ところで、この名前の由来になったのは、19世紀のフランスの作家、政治家でもあった、フランソワ=ルネ・ド・シャトーブリアンです。彼がこよなく愛したお肉、それが牛ヒレ肉であったと言われていますが、その中でも中心部分の最も太い部分を好み、そこをステーキにすることを命じて料理人に作らせていた事から、この部分をシャトーブリアンと呼ぶようになったそうです。
フランスでは、牛ヒレ肉を5つの部位に分けて料理に利用する程ですから、その美食の国の中の美食家ですから、名前にまで使われたのですね。
でもいくら食べたくても、牛一頭から4キロほどしか取れないヒレ肉の中で、その中心500グラムそこそこしかない部分、値段も高級ですから、先立つものがないと食べられませんね。
そうそう、シャトーブリアンをご自分で購入して食べたい、と思っている方、お肉屋さんの代わりにお伝えしますが、量は限られているわけですね、必要な量を確保するために何本のヒレ肉が必要となるかも想像してみてください。シャトーブリアンを取るために、ヒレ肉の他の部分も一緒に出てきます、その部分もどなたかに購入していただかなければ、無駄になってしまうわけです。

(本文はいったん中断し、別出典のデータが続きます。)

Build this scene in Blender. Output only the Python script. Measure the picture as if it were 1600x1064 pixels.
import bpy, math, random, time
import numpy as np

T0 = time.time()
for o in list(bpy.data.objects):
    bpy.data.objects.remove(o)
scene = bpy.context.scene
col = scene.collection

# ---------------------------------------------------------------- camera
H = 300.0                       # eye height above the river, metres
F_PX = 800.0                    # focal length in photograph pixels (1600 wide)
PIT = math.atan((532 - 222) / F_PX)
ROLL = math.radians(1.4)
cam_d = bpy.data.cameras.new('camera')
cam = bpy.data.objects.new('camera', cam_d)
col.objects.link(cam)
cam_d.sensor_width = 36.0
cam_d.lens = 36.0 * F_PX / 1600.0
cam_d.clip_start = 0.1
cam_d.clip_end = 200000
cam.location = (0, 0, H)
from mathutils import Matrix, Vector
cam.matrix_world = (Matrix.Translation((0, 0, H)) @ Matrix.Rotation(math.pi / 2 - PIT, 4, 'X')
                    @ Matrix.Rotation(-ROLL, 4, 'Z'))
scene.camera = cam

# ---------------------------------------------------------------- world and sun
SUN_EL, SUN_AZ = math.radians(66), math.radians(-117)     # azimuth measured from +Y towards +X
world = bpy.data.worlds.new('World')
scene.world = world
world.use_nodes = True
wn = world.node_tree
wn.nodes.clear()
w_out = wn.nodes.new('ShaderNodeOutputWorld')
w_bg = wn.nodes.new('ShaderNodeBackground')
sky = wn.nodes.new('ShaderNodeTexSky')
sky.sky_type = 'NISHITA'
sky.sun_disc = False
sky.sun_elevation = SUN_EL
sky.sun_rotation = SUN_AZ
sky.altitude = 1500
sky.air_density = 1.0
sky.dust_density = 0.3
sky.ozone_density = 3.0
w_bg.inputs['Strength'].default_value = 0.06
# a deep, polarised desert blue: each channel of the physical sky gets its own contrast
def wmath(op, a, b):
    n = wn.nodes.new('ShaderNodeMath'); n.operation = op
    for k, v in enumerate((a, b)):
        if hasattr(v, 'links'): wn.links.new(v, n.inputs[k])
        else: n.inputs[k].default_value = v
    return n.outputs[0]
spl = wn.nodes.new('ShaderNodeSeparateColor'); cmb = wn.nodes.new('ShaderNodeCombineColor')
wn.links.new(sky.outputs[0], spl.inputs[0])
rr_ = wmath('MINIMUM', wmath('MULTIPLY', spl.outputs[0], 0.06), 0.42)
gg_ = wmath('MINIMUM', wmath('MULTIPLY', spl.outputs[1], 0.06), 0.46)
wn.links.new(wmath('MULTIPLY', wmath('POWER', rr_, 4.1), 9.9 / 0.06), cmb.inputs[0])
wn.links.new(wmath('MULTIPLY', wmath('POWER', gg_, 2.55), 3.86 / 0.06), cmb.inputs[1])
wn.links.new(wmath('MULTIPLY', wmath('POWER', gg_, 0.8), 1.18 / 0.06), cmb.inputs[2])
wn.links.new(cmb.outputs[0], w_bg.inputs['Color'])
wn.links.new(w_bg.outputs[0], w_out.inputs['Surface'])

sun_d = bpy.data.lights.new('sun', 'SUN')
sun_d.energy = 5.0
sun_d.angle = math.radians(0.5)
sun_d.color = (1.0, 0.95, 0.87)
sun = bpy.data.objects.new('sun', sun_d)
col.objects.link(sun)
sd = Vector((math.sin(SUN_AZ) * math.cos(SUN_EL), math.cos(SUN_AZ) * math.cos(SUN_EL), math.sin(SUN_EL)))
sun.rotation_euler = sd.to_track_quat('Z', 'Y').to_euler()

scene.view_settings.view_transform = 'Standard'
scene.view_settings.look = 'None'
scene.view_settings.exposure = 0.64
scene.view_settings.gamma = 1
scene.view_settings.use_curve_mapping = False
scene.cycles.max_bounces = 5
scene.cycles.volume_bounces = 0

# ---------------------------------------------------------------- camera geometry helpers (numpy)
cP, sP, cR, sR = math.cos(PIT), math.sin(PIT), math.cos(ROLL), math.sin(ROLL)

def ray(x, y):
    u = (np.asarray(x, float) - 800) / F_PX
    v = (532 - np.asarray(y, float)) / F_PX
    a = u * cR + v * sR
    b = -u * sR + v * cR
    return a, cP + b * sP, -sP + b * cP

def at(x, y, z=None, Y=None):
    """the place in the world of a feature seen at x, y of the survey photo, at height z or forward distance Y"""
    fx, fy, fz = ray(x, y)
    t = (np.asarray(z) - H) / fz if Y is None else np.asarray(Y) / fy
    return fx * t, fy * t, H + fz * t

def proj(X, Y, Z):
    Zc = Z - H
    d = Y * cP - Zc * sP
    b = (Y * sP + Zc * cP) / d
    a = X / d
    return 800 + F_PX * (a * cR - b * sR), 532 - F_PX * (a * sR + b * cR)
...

といっても、それ以外の部分がきちんと購入いただけるか、さばけるかは時期や量によっても変わるわけです。さばけない場合、とびっきり高くお買い物していただくか、その他の部位も一緒に購入いただけなければならなくなり、ご用意したくてもできないこと、お話が合わないことも起こりうるというのが実情です。
サーロイン、その名前のついた理由と言われる2大説
サーロイン、まさに牛肉の王様といっても過言ではない部位ですね。一番人気のこのお肉、ロースにSirなどとナイトの称号がついてしまうほどですが、その名前のついたエピソードは諸説があります、その中で可能性が高いと言われる2説をお話します。
1つ目、一番良く聞かれる説かもしれません。16世紀のイギリス、グルメ王と名高い国王が、ある日の晩餐会で提供されたステーキがあまりにも美味しく素晴らしかったためコックさんを呼んだのです。そこでコックさんに国王が尋ねます、これは何の肉かと。コックさんは答えます、ロインでございます。
それを聞いた国王は、高らかに宣言するのです、ロイン、なんじにSirの称号を与えよう!素敵なお話ですが、これには様々な説があり俗説ではないかとも言われています。
2つ目、14世紀のフランス語「Surlonge、(surは~の上に、longeは、腰肉)の意味からきているという説です。まあ、何が正しいのかはわかりませんは、ロマンチストは1つ目、現実主義者は2つ目を信じるでしょうね。
俗に「SteakReady」と呼ばれるように、カットするだけですぐにステーキ肉に使うことができるこのお肉、形状も味も王様と言われるに相応しい風格があるのかもしれませんね。